“This technology wants to take your instrument. We are the instruments as film actors.”
Cage Match
Nicolas Cage has some practical advice to young actors about artificial intelligence.
Speaking at the 25th Newport Beach Film Festival on Sunday, the “Longlegs” star warned up-and-comers not to let their performances be manipulated with AI to create “employment based digital replicas” (EBDRs) — and no, not even in the limited terms described by new protections against the tech.
“There is a new technology in town. It’s a technology that I didn’t have to contend with for 42 years until recently,” Cage said referring to EBDRs, as quoted by Deadline.
“This technology wants to take your instrument,” he continued. “We are the instruments as film actors.

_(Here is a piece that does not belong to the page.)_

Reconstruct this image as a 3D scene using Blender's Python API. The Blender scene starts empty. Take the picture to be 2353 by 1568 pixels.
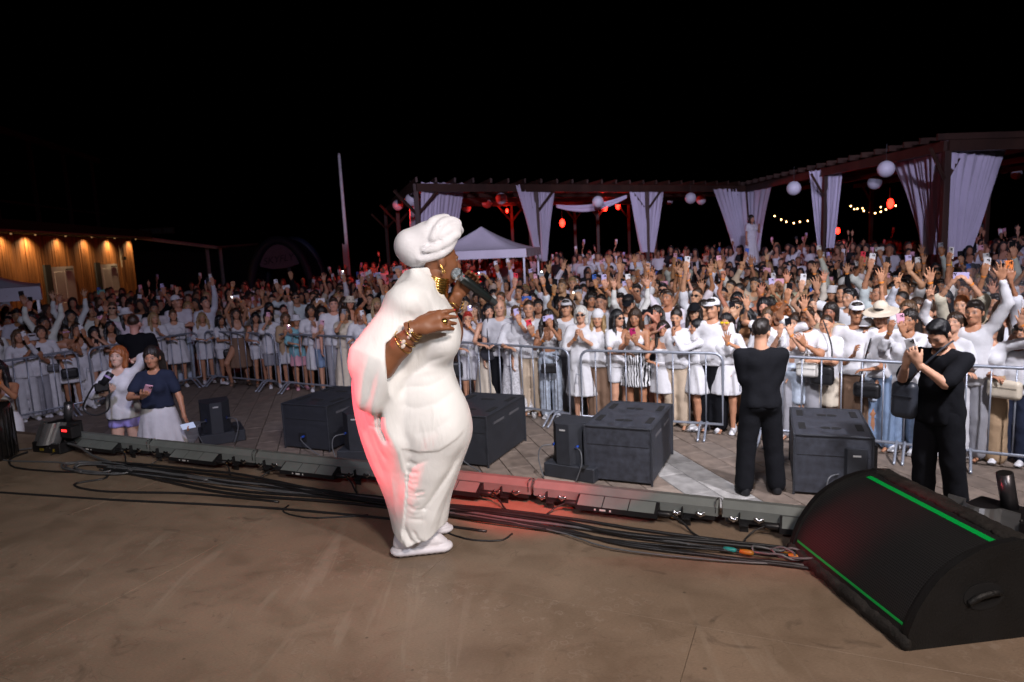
import bpy, math, random
import numpy as np
from mathutils import Vector, Matrix
R = math.radians
rng = random.Random(7)
SC = bpy.context.scene
COL = SC.collection

# ------------------------------------------------------------------ camera
CAM_Z = 2.6
PITCH, ROLL = R(8.1), R(2.6)
W0, H0 = 2353.0, 1568.0           # measuring frame of the photograph
FPX = 24 / 36 * W0
_f = np.array([0, math.cos(PITCH), -math.sin(PITCH)])
_r0 = np.array([1.0, 0, 0]); _u0 = np.cross(_r0, _f)
_r = _r0 * math.cos(ROLL) - _u0 * math.sin(ROLL)
_u = _u0 * math.cos(ROLL) + _r0 * math.sin(ROLL)
CAMP = np.array([0, 0, CAM_Z])
cd = bpy.data.cameras.new("camera"); cam = bpy.data.objects.new("camera", cd); COL.objects.link(cam)
cd.sensor_width = 36; cd.lens = 24; cd.clip_start = 0.05; cd.clip_end = 600
cd.dof.use_dof = True; cd.dof.focus_distance = 3.7; cd.dof.aperture_fstop = 3.2
cam.matrix_world = Matrix(((_r[0], _u[0], -_f[0], 0), (_r[1], _u[1], -_f[1], 0), (_r[2], _u[2], -_f[2], CAM_Z), (0, 0, 0, 1)))
SC.camera = cam
def gp(x, y, z=0.0):
    """place seen at photo point (x, y) on the level z"""
    d = _f + _r * (x - W0 / 2) / FPX - _u * (y - H0 / 2) / FPX
    return CAMP + d * ((z - CAM_Z) / d[2])
def at(x, y, Y):
    """place seen at photo point (x, y) at Y metres in front"""
    d = _f + _r * (x - W0 / 2) / FPX - _u * (y - H0 / 2) / FPX
    return CAMP + d * (Y / d[1])

# ------------------------------------------------------------------ world, exposure
SC.render.engine = 'CYCLES'
SC.cycles.use_denoising = True
SC.cycles.max_bounces = 6; SC.cycles.diffuse_bounces = 2; SC.cycles.glossy_bounces = 2
SC.cycles.transmission_bounces = 3; SC.cycles.transparent_max_bounces = 6
SC.cycles.sample_clamp_indirect = 4.0
SC.cycles.use_light_tree = True
SC.view_settings.view_transform = 'Standard'
SC.view_settings.look = 'None'; SC.view_settings.exposure = 0.0; SC.view_settings.gamma = 1.0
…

We are not hiding behind guitars and drums.”
Line in the Sand
EBDRs are one of two types of digital replicas described in the groundbreaking deal struck between actors and movie studios following the conclusion of the SAG-AFTRA strike last year.
Whereas “independently created digital replicas” allow for the creation of entire (potentially AI) clones of an actor without their participation, EBDRs only work with the performer’s physical involvement for a specific project — like, for example, the AI de-aging of an actor’s face.
According to Cage, however, even that limited use is ceding too much control to studios.
“The studios want this so that they can change your face after you’ve already shot it — they can change your face, they can change your voice, they can change your line deliveries, they can change your body language, they can change your performance,” Cage said.
In face of this threat, he offered a new creed for actors to abide by.
“I’m asking you, if you’re approached by a studio to sign a contract, permitting them to use EBDR on your performance, I want you to consider what I am calling MVMFMBMI: my voice, my face, my body, my imagination — my performance, in response,” Cage said. “Protect your instrument.”
Ghost Rider
The self-styled practitioner of Nouveau Shamanic and Western Kabuki, of course, speaks from experience.
In a 2023 interview with Yahoo Entertainment in which he described AI as a “nightmare” and “inhumane,” Cage bemoaned his brief appearance as Superman in last year’s “The Flash,” because it turned out to be way different from what he actually filmed thanks to digital manipulation.
In general, Cage has had the transformative tech on the brain as much as any of us. Speaking to The New Yorker in July, he described how he was “terrified” of AI, fearing the implications it could have for artists — and for his legacy.
“I mean, what are you going to do with my body and my face when I’m dead? I don’t want you to do anything with it!” he told the magazine.
You tell ’em, Nic. With major studios capitulating to the tech, these kinds of anxieties are becoming more exigent than ever.